| What this task involves |
Leave the pictures out, and retype all of the material exactly as written.

| Collected material |

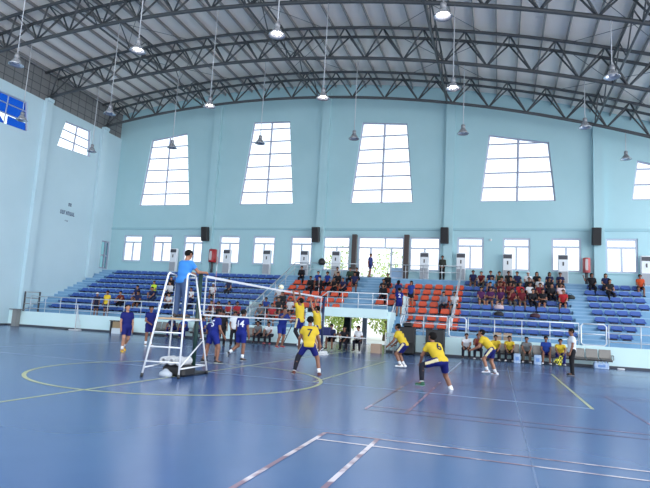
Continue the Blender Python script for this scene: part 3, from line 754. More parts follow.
    # socks and shoes
    for sd_ in 'RL':
        j = J[sd_]; A = j['A']; ft = j['ft']; fu = nrm(-j['sk'] - ft*(-j['sk']@ft))
        F = Field(A-.25*s, A+.28*s, min(res, .015))
        so = A-fu*.060*s
        F.cone(A-ft*.045*s-fu*.028*s, A+ft*.16*s-fu*.034*s, .044*s, .040*s, .02, [(so, fu)]); F.cone(A-ft*.02*s, A-fu*.03*s, .048*s, .046*s, .02)
        v, q = F.net(); mi = [1 if (v[fc].mean(0)-so)@fu < .014*s else 0 for fc in q]
        sh = MB().add(v.tolist(), q.tolist()); sh.m = mi; out['shoe'+sd_] = sh
        sk = MB(); sk.tube([A-j['sk']*.15*s, A-j['sk']*.09*s, A-j['sk']*.03*s], .051*s, 12, 0, .046*s); out['sock'+sd_] = sk
        kn = MB(); k2 = j['K']+j['sk']*.36*s; kn.tube([j['K']-j['th']*.12*s, j['K'], j['K']+j['sk']*.08*s, j['K']+j['sk']*.16*s, j['K']+j['sk']*.26*s, k2], .084*s, 14, 0, .052*s); out['sleeve'+sd_] = kn
    out['_'] = (P, u, f, r, s)
    return out
def person(loc, rz, label, pose, shirt, bottom, shoe=(.75, .75, .78), sole=(.6, .6, .6), sk=0, group=None, h=1.70, res=.015, sleeve=.55, bottoms='shorts', hair='short', haircol=None,
           stripe=None, number=None, socks=None, knee=(), numcol=(.02, .02, .05), trimcol=None):
    fig = figure(pose, h, res, sleeve, bottoms, hair, stripe is not None)
    o = thing('person', loc, label, 'person', group, rz)
    cm = lambda c, rg=.75: mat('cloth_%03d_%03d_%03d' % tuple(int(q*255) for q in c), c, rg, 0, .2)
    fig['body'].build('body', [skin(sk), M_eye, M_lip], o, True, fix=False)
    shm = fig['shirt'].build('shirt', cm(shirt), o, True, fix=False)
    fig[bottoms].build(bottoms, [cm(bottom), cm(stripe or bottom)], o, True, fix=False)
    hk = 'cap' if hair == 'cap' else 'hair'
    fig[hk].build(hk, M_hair if haircol is None else cm(haircol), o, True, fix=False)
    for q in 'RL':
        fig['shoe'+q].build('shoe', [cm(shoe, .5), cm(sole, .5)], o, True, fix=False)
        if socks: fig['sock'+q].build('sock', cm(socks), o, True, fix=False)
        if q in knee: fig['sleeve'+q].build('knee_sleeve', cm((.012, .012, .02)), o, True, fix=False)
    if number:
        P, u, f, r, s = fig['_']
        cu = bpy.data.curves.new('n', 'FONT'); cu.body = number; cu.size = .30; cu.align_x = 'CENTER'; cu.align_y = 'CENTER'; cu.resolution_u = 3; cu.offset = .006
        tmp = bpy.data.objects.new('n', cu); C.objects.link(tmp)
        me = bpy.data.meshes.new_from_object(tmp); bpy.data.objects.remove(tmp)
        import bmesh
        bm = bmesh.new(); bm.from_mesh(me); bmesh.ops.triangulate(bm, faces=bm.faces)
        bmesh.ops.subdivide_edges(bm, edges=bm.edges, cuts=2, use_grid_fill=True)
        bvh = BVHTree.FromPolygons([Vector(v) for v in fig['shirt'].v], fig['shirt'].f)
        c = P+u*.31*s
        for v in bm.verts:
            p = Vector(c + r*v.co.x + u*v.co.y) - Vector(f)*.5         # from behind
            hit = bvh.ray_cast(p, Vector(f))
            v.co = (hit[0] if hit[0] else p+Vector(f)*.35) - Vector(f)*.008
        bm.to_mesh(me); bm.free(); me.materials.clear(); me.materials.append(cm(numcol)); link('shirt_number', me, shm)
    return o
YEL = (.56, .395, .03); NAVY = (.009, .013, .12); BLUE = (.010, .020, .18)
def face(dx, dy): return math.atan2(-dx, dy)      # rotation so that +Y looks along (dx, dy)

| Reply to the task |
Continue the Blender Python script for this scene: part 3, from line 754. More parts follow.
    # socks and shoes
    for sd_ in 'RL':
        j = J[sd_]; A = j['A']; ft = j['ft']; fu = nrm(-j['sk'] - ft*(-j['sk']@ft))
        F = Field(A-.25*s, A+.28*s, min(res, .015))
        so = A-fu*.060*s
        F.cone(A-ft*.045*s-fu*.028*s, A+ft*.16*s-fu*.034*s, .044*s, .040*s, .02, [(so, fu)]); F.cone(A-ft*.02*s, A-fu*.03*s, .048*s, .046*s, .02)
        v, q = F.net(); mi = [1 if (v[fc].mean(0)-so)@fu < .014*s else 0 for fc in q]
        sh = MB().add(v.tolist(), q.tolist()); sh.m = mi; out['shoe'+sd_] = sh
        sk = MB(); sk.tube([A-j['sk']*.15*s, A-j['sk']*.09*s, A-j['sk']*.03*s], .051*s, 12, 0, .046*s); out['sock'+sd_] = sk
        kn = MB(); k2 = j['K']+j['sk']*.36*s; kn.tube([j['K']-j['th']*.12*s, j['K'], j['K']+j['sk']*.08*s, j['K']+j['sk']*.16*s, j['K']+j['sk']*.26*s, k2], .084*s, 14, 0, .052*s); out['sleeve'+sd_] = kn
    out['_'] = (P, u, f, r, s)
    return out
def person(loc, rz, label, pose, shirt, bottom, shoe=(.75, .75, .78), sole=(.6, .6, .6), sk=0, group=None, h=1.70, res=.015, sleeve=.55, bottoms='shorts', hair='short', haircol=None,
           stripe=None, number=None, socks=None, knee=(), numcol=(.02, .02, .05), trimcol=None):
    fig = figure(pose, h, res, sleeve, bottoms, hair, stripe is not None)
    o = thing('person', loc, label, 'person', group, rz)
    cm = lambda c, rg=.75: mat('cloth_%03d_%03d_%03d' % tuple(int(q*255) for q in c), c, rg, 0, .2)
    fig['body'].build('body', [skin(sk), M_eye, M_lip], o, True, fix=False)
    shm = fig['shirt'].build('shirt', cm(shirt), o, True, fix=False)
    fig[bottoms].build(bottoms, [cm(bottom), cm(stripe or bottom)], o, True, fix=False)
    hk = 'cap' if hair == 'cap' else 'hair'
    fig[hk].build(hk, M_hair if haircol is None else cm(haircol), o, True, fix=False)
    for q in 'RL':
        fig['shoe'+q].build('shoe', [cm(shoe, .5), cm(sole, .5)], o, True, fix=False)
        if socks: fig['sock'+q].build('sock', cm(socks), o, True, fix=False)
        if q in knee: fig['sleeve'+q].build('knee_sleeve', cm((.012, .012, .02)), o, True, fix=False)
    if number:
        P, u, f, r, s = fig['_']
        cu = bpy.data.curves.new('n', 'FONT'); cu.body = number; cu.size = .30; cu.align_x = 'CENTER'; cu.align_y = 'CENTER'; cu.resolution_u = 3; cu.offset = .006
        tmp = bpy.data.objects.new('n', cu); C.objects.link(tmp)
        me = bpy.data.meshes.new_from_object(tmp); bpy.data.objects.remove(tmp)
        import bmesh
        bm = bmesh.new(); bm.from_mesh(me); bmesh.ops.triangulate(bm, faces=bm.faces)
        bmesh.ops.subdivide_edges(bm, edges=bm.edges, cuts=2, use_grid_fill=True)
        bvh = BVHTree.FromPolygons([Vector(v) for v in fig['shirt'].v], fig['shirt'].f)
        c = P+u*.31*s
        for v in bm.verts:
            p = Vector(c + r*v.co.x + u*v.co.y) - Vector(f)*.5         # from behind
            hit = bvh.ray_cast(p, Vector(f))
            v.co = (hit[0] if hit[0] else p+Vector(f)*.35) - Vector(f)*.008
        bm.to_mesh(me); bm.free(); me.materials.clear(); me.materials.append(cm(numcol)); link('shirt_number', me, shm)
    return o
YEL = (.56, .395, .03); NAVY = (.009, .013, .12); BLUE = (.010, .020, .18)
def face(dx, dy): return math.atan2(-dx, dy)      # rotation so that +Y looks along (dx, dy)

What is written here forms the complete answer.